As we drew near this wall of candles, two older women — grandmother-aged — approached. They took to Baby Tragos immediately, telling her she was “çok tatlı” (really sweet) and “çok güzel” (really beautiful). It was a really nice moment. Except my right arm was just killing me.
[Brief interruption for a sartorial detail: I was wearing a long sleeve snap-down-the-middle collared shirt today.]
I needed to make an adjustment, but the women were nowhere near finished cooing over Baby Tragos. So I went for it. As Baby Tragos swiped across my chest from right to left, she took one side of my shirt with her, unsnapping me completely.
So there I was, in Ankara, Turkey, in a quaint home furnishing store, bare chested in front of two grandmothers.
I nodded, grunted a quick, “Afedersiniz,” (hopefully the appropriate “excuse me” for the occasion), turned around, and with my free right hand, snapped my shirt up while Baby Tragos yelled out at the shiny mirrors on the shelf in front of her.
I turned around. The grandmothers were gone.
Taking our cue from Pooh, Baby Tragos and I go shopping for honey.
Iona is 4m now! We were hanging out at this bookstore in Ankara yesterday and Chris was excited about the Turkish edition of Ulysses that he found. Iona was excited about touching all the surfaces in the bookstore including the giant Ulysses on the wall behind us. She couldn’t quite grasp it…There’s another pic of us on NYE, one of her taking a quick kip and another of her playing peek-a-boo. I’m biased and stuff but she really is the best thing ever…

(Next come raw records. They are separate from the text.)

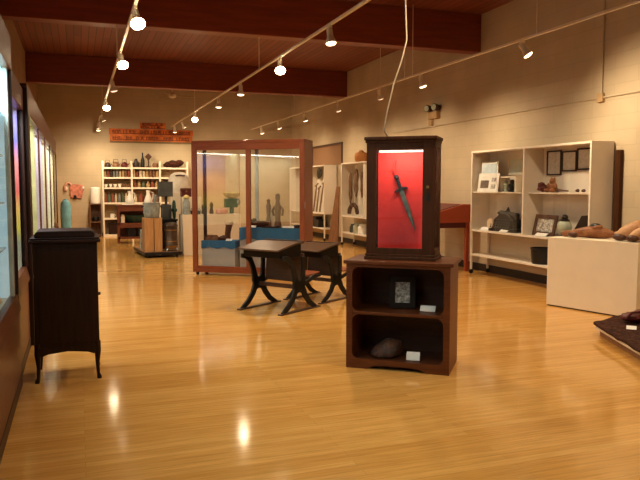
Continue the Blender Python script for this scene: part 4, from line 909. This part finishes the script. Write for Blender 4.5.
o = thing('galvanised_tub', 'galvanised metal tub standing on the upright wooden crate', 'tub', inT(.215, .275, .844), TA)
B().lathe([(.145, 0), (.155, .01), (.168, .10), (.172, .10), (.172, .12), (.168, .12), (.182, .30), (.19, .305), (.19, .32), (.175, .32), (.15, .03), (0, .02)], seg=26).obj('tub_body', M['galv'], o)
for s_ in (-1, 1): B().tube([(s_ * .17, -.05, .25), (s_ * .215, -.03, .22), (s_ * .215, .03, .22), (s_ * .17, .05, .25)], .008).obj('handle', M['iron'], o)
o = thing('kerosene_heater', 'brown round kerosene heater with pale foot ring, right of the crate', 'heater', inT(.60, .17, .128), TA)
B().lathe([(.15, .12), (.15, .13), (.135, .15), (.135, .52), (.145, .53), (.145, .55), (.11, .60), (.04, .62), (0, .62)], seg=24).obj('drum', M['stove'], o)
B().lathe([(.11, .055), (.13, .06), (.13, .12), (.10, .125)], seg=24).obj('tank', M['brass'], o)
B().lathe([(.141, .20), (.144, .21), (.141, .22)], seg=24).lathe([(.139, .44), (.142, .45), (.139, .46)], seg=24).obj('band', M['brass'], o)
for k in range(4):
    a = PI / 4 + k * PI / 2; B().tube([(.10 * math.cos(a), .10 * math.sin(a), .07), (.15 * math.cos(a), .15 * math.sin(a), .05), (.165 * math.cos(a), .165 * math.sin(a), .01)], .014).obj('foot', M['steel'], o)
o = thing('antique_engine', 'black and dark green antique machine with flywheel and square grey hopper', 'machine', inT(.42, .62, .128), TA)
B().box(.0, .40, 0, .45, 0, .62).box(-.02, .42, -.02, .47, .62, .66).obj('engine_body', M['iron'], o, bev=.01)
fw = B()
ring = [(.20 * math.cos(2 * PI * k / 28), .20 * math.sin(2 * PI * k / 28)) for k in range(29)]
fw.tube([(.34, -.02 + p[0] * .55, .86 + p[1]) for p in ring], .022, 8)
for k in range(5): fw.tube([(.34, -.02, .86), (.34, -.02 + .2 * .55 * math.cos(k * 1.2566), .86 + .2 * math.sin(k * 1.2566))], .012, 6)
fw.cyl((.28, -.02, .86), (.40, -.02, .86), .035).obj('flywheel', M['green'], o)
B().box(.10, .30, .05, .30, .66, .98).cyl((.2, .16, .98), (.2, .16, 1.16), .03).obj('engine_block', M['greyp'], o, bev=.01)
B().box(.03, .33, .02, .26, 1.16, 1.49).obj('hopper', M['greyp'], o, bev=.006)
B().tube([(-.02, .2, .66), (-.05, .15, .9), (-.06, .1, 1.05), (-.03, .1, 1.2)], .035, 8).obj('pipe', M['galv'], o)
o = B().tube([(0, 0, 0), (-.03, 0, .12), (.0, 0, .22), (-.02, .0, .34), (0, 0, .45)], [.04, .03, .04, .03, .035], 8).obj('chain_bundle', M['galv'], loc=inT(-.0 + .05, .55, .129), rz=TA); tag(o, 'grey metal chain bundle left of the crate on platform', 'chain')

o = B().box(0, 1.28, 0, .60, 0, .90).obj('white_plinth', M['plinth'], loc=(2.13, 14.90, 0), bev=.004); tag(o, 'long cream plinth behind the wooden glass case', 'plinth')
o = B().box(0, .42, 0, .30, 0, .38).obj('white_block', M['plinth'], loc=(2.17, 15.18, .901), bev=.004); tag(o, 'small cream block standing on the long cream plinth', 'display block')
o = thing('red_case', 'dark red small case on the cream block', 'case', (2.12 + .03, 15.22, 1.282))
B().box(0, .22, 0, .2, 0, .12).obj('case_body', M['darkred'], o, bev=.01); B().box(-.004, .224, -.004, .204, .12, .19).obj('case_lid', M['darkred'], o, bev=.012); B().box(.09, .13, -.012, -.004, .10, .14).obj('clasp', M['brass'], o)
o = thing('milk_can', 'grey lidded can with straw yellow top at left end of long plinth', 'can', (2.225, 15.00, .901))
B().lathe([(.07, 0), (.08, .01), (.08, .26), (.05, .32), (.05, .36)], seg=18).obj('can_body', M['galv'], o); B().lathe([(.062, .35), (.07, .37), (.06, .40), (.02, .43), (0, .43)], seg=18).obj('can_lid', M['straw'], o)
for x, s_, l in ((2.36, .055, 'left one of two small black kettles at front of long plinth'), (2.48, .05, 'right one of two small black kettles at front of long plinth')):
    o = B().lathe([(s_ * .8, 0), (s_, s_ * .6), (s_ * .7, s_ * 1.4), (s_ * .2, s_ * 1.7), (0, s_ * 2)], seg=14).tube([(-s_, 0, s_), (-s_ * .6, 0, s_ * 2.4), (s_ * .6, 0, s_ * 2.4), (s_, 0, s_)], .006).obj('small_kettle', M['black'], loc=(x, 14.98, .901)); tag(o, l, 'kettle', 'small kettles on the long plinth')
o = thing('green_apparatus', 'dark green apparatus with broad yellowish dish, seen through glass case', 'apparatus', (3.27, 15.2, .901))
B().box(-.16, .12, -.1, .1, .14, .34).cyl((0, 0, 0), (0, 0, .14), .05).obj('housing', M['green'], o, bev=.015); B().lathe([(.06, .34), (.17, .40), (.20, .46), (.17, .49), (.0, .49)], seg=20).obj('dish', M['straw'], o)
B().ell((.13, -.06, .26), (.06, .05, .08)).obj('bulb', M['galv'], o)
o = B().lathe([(.10, 0), (.13, .03), (.13, .09), (.08, .12), (0, .13)], seg=16).obj('red_pot', M['palepink'], loc=(3.02, 15.1, .901)); tag(o, 'reddish pink pot left of the green apparatus on plinth', 'pot')
for x, h, l in ((2.62, .22, 'left dark small figure on the long plinth behind glass'), (2.80, .27, 'right dark small figure on the long plinth behind glass')):
    o = B().lathe([(.04, 0), (.05, .03), (.03, h * .5), (.045, h * .75), (.03, h * .9), (0, h)], seg=12).obj('small_figure', M['leatherdk'], loc=(x, 15.15, .901)); tag(o, l, 'figure', 'dark figures on the long plinth')
o = thing('canvas_cover', 'tall cream rounded canvas shape behind the dark red case', 'cover', (2.25, 16.1, 0))
B().box(-.22, .24, .02, .40, 0, 1.36).obj('stand_block', M['plinth'], o, bev=.01)
B().lathe([(.02, 1.35), (.23, 1.36), (.26, 1.42), (.265, 1.58), (.25, 1.70), (.20, 1.79), (.11, 1.84), (0, 1.85)], (0.01, .21, 0), 24, sy=.8).obj('canvas_body', M['canvas'], o)
B().tube([(-.10, .03, 1.76), (.0, .0, 1.775), (.12, .03, 1.765)], .014).obj('dark_crease', M['leatherdk'], o)  # dark tube laid along a crease near the top
# ceiling fan near the far wall
o = thing('ceiling_fan', 'small pale ceiling fan near the far wall', 'ceiling fan', (2.56, 19.6, 4.02))
B().cyl((0, 0, .1), (0, 0, ZC - 4.02), .015).cyl((0, 0, ZC - 4.06), (0, 0, ZC - 4.02), .06).obj('rod', M['track'], o)
B().lathe([(.06, -.03), (.10, 0), (.11, .06), (.06, .11), (.02, .12)], seg=18).obj('motor', M['track'], o)
for k in range(3): B().box(.1, .62, -.05, .05, .03, .038, Matrix.Rotation(k * 2 * PI / 3 + .1, 4, 'Z')).obj('blade', M['signsh'], o)

# ------------------------------------------------------------------ world and view
w = bpy.data.worlds.new('world'); bpy.context.scene.world = w; w.use_nodes = True
w.node_tree.nodes['Background'].inputs['Color'].default_value = (.02, .015, .01, 1)
sc = bpy.context.scene
sc.view_settings.view_transform = 'Standard'; sc.view_settings.look = 'None'
sc.view_settings.exposure = 0.; sc.view_settings.gamma = .92
sc.cycles.max_bounces = 8; sc.cycles.diffuse_bounces = 4; sc.cycles.transparent_max_bounces = 16; sc.cycles.sample_clamp_indirect = 25
sc.cycles.caustics_reflective = False; sc.cycles.caustics_refractive = False
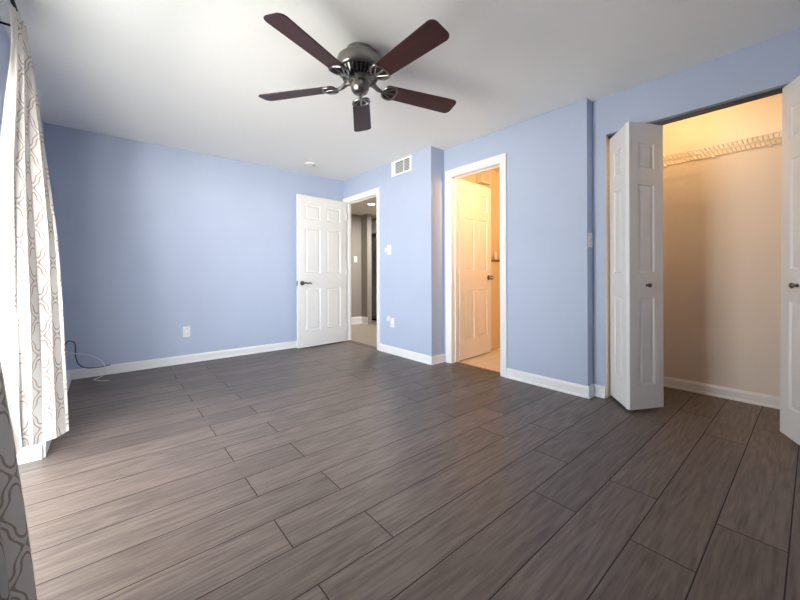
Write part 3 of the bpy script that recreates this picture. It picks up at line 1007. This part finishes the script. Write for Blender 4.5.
# ------------------------------------------------------------------ curtains
rod = empty('curtain_rod', (-0.335, 1.6, 2.27))
tag(rod, 'dark metal curtain rod over the patio door', 'curtain rod')
bm = bmesh.new(); tube(bm, [(0, -1.15, 0), (0, 1.07, 0)], 0.009, 12); obj('pole', bm, m_darkmetal, rod, smooth=True)
for y in (-1.0, 1.05):
    bm = bmesh.new(); tube(bm, [(0, y, -0.012), (-0.095, y, -0.012)], 0.006, 8); box(bm, (-0.095, y - 0.012, -0.045), (-0.088, y + 0.012, 0.03)); obj('bracket', bm, m_darkmetal, rod)
for y, s in ((-1.15, -1), (1.07, 1)):
    bm = bmesh.new(); lathe(bm, [(0, -0.02), (0.012, -0.015), (0.017, 0.0), (0.012, 0.015), (0, 0.02)], 16, (0, y + s * 0.015, 0)); obj('finial', bm, m_darkmetal, rod, smooth=True)

def curtain_panel(name, top_path, keys, zt, zb, pleats, amp_t, amp_b, nu=120, nv=60, width=0.95):
    """keys: list of (z, (x,y) leading edge, (x,y) trailing edge); the cloth runs between them in soft pleats"""
    bm = bmesh.new()
    uvl = bm.loops.layers.uv.new('UVMap')
    def ends(z):
        ks = sorted(keys)
        if z <= ks[0][0]: return ks[0][1], ks[0][2]
        for (za, a0, a1), (zb_, b0, b1) in zip(ks[:-1], ks[1:]):
            if za <= z <= zb_:
                t = (z - za) / (zb_ - za)
                mixp = lambda p, q: (p[0] + (q[0] - p[0]) * t, p[1] + (q[1] - p[1]) * t)
                return mixp(a0, b0), mixp(a1, b1)
        return ks[-1][1], ks[-1][2]
    grid = []
    for j in range(nv + 1):
        v = j / nv
        z = zb + (zt - zb) * v
        p, q = ends(z)
        d = Vector((q[0] - p[0], q[1] - p[1], 0)); ln = max(d.length, 1e-4); d /= ln
        nrm = Vector((-d.y, d.x, 0))
        amp = amp_b + (amp_t - amp_b) * v ** 1.5
        row = []
        for i in range(nu + 1):
            u = i / nu
            ph = 2 * PI * pleats * u + 0.5 * math.sin(3 * v + 4 * u)
            off = amp * math.sin(ph) * min(1, 6 * u + 0.15, 6 * (1 - u) + 0.15) + 0.004 * math.sin(9 * v + 7 * u)
            along = 0.18 * ln / max(pleats, 1) * math.sin(2 * ph) * 0.4
            sag = 0.012 * math.sin(PI * u) * (1 - v)
            co = Vector((p[0], p[1], 0)) + d * (ln * u + along) + nrm * off
            row.append((bm.verts.new((co.x, co.y, z - (0.0 if j else sag))), u * width, z))
        grid.append(row)
    for j in range(nv):
        for i in range(nu):
            q4 = (grid[j][i], grid[j][i + 1], grid[j + 1][i + 1], grid[j + 1][i])
            f = bm.faces.new([t[0] for t in q4])
            for lp, t in zip(f.loops, q4):
                lp[uvl].uv = (t[1], t[2])
    return bm

far_keys = [
    (0.11, (-0.335, 2.52), (-0.152, 2.640)),
    (0.30, (-0.338, 2.50), (-0.157, 2.645)),
    (0.75, (-0.342, 2.49), (-0.175, 2.650)),
    (1.20, (-0.345, 2.48), (-0.201, 2.650)),
    (1.60, (-0.343, 2.47), (-0.240, 2.645)),
    (2.00, (-0.339, 2.46), (-0.278, 2.640)),
    (2.16, (-0.338, 2.45), (-0.303, 2.630)),
    (2.285, (-0.345, 2.44), (-0.318, 2.610)),
]
cur = empty('curtain', (-0.30, 2.55, 0))
tag(cur, 'bright white trellis patterned curtain hanging against the left wall', 'curtain', 'curtains at the patio door')
bm = curtain_panel('c', None, far_keys, 2.258, 0.125, 2.5, 0.011, 0.005, width=0.36)
fab = obj('fabric', bm, m_curtain, cur, smooth='all', fix=False); fab.location = (0.30, -2.55, 0)
def lin_w(z):
    ks = ((0.1, 0.006), (0.25, 0.018), (0.6, 0.048), (1.3, 0.048), (1.55, 0.040), (1.8, 0.024), (2.06, 0.002), (2.3, 0.001))
    for (za, wa), (zb_, wb) in zip(ks[:-1], ks[1:]):
        if za <= z <= zb_:
            return wa + (wb - wa) * (z - za) / (zb_ - za)
    return ks[0][1]
lin_keys = []
for k in range(24):
    z = 0.10 + 2.18 * k / 23
    for (za, p0, q0), (zb_, p1, q1) in zip(far_keys[:-1], far_keys[1:]):
        if za - 0.02 <= z <= zb_ + 0.01:
            t = (z - za) / (zb_ - za)
            px, py = p0[0] + (p1[0] - p0[0]) * t, p0[1] + (p1[1] - p0[1]) * t
            lin_keys.append((z, (px + 0.014, py + 0.016), (px - lin_w(z), py - 0.02)))
            break
bm = curtain_panel('c', None, lin_keys, 2.255, 0.112, 1.0, 0.001, 0.003, nu=30, width=0.2)
lin = obj('lining', bm, m_lining, cur, smooth='all', fix=False); lin.location = (0.30, -2.55, 0)

near_keys = [
    (0.02, (-0.140, 1.365), (-0.300, 0.98)),
    (0.40, (-0.172, 1.335), (-0.310, 0.97)),
    (0.80, (-0.206, 1.300), (-0.320, 0.95)),
    (1.30, (-0.255, 1.260), (-0.330, 0.93)),
    (2.00, (-0.318, 1.200), (-0.335, 0.92)),
    (2.285, (-0.330, 1.180), (-0.335, 0.92)),
]
cur = empty('curtain', (-0.28, 1.15, 0))
tag(cur, 'shaded grey trellis patterned curtain in the near left corner', 'curtain', 'curtains at the patio door')
bm = curtain_panel('c', None, near_keys, 2.258, 0.02, 4.0, 0.030, 0.026, width=1.1)
fab = obj('fabric', bm, m_curtain, cur, smooth='all', fix=False); fab.location = (0.28, -1.15, 0)

# soap bottle on the bathroom half wall
tag(bt, 'small white bottle standing on the brown cap in the bathroom', 'bottle')
bm = bmesh.new(); lathe(bm, [(0, 0), (0.022, 0), (0.024, 0.01), (0.024, 0.08), (0.014, 0.10), (0.010, 0.104), (0, 0.104)], 20); obj('bottle_body', bm, m_plastic, bt, smooth=True)
bm = bmesh.new(); lathe(bm, [(0, 0.104), (0.012, 0.104), (0.012, 0.122), (0, 0.124)], 16); obj('cap', bm, m_plastic, bt, smooth=True)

The most recent report from Mrs. Tragos…
“Those first years when you can’t blow your own nose, when your father picked you up and rocked you and watched you speechlessly as you slept, are blank. Later, as you grow up, the relationship is muddled with practicality, with the resentment and the accidents, with the dull rigmarole of discipline and bedtimes and homework, inappropriate behavior, tantrums and tiredness. And that’s what you know of your childhood. You remember dodging through it. But there were four scant years when you slept in an ocean of love and your father never forgets and it never goes away and it will come to you.”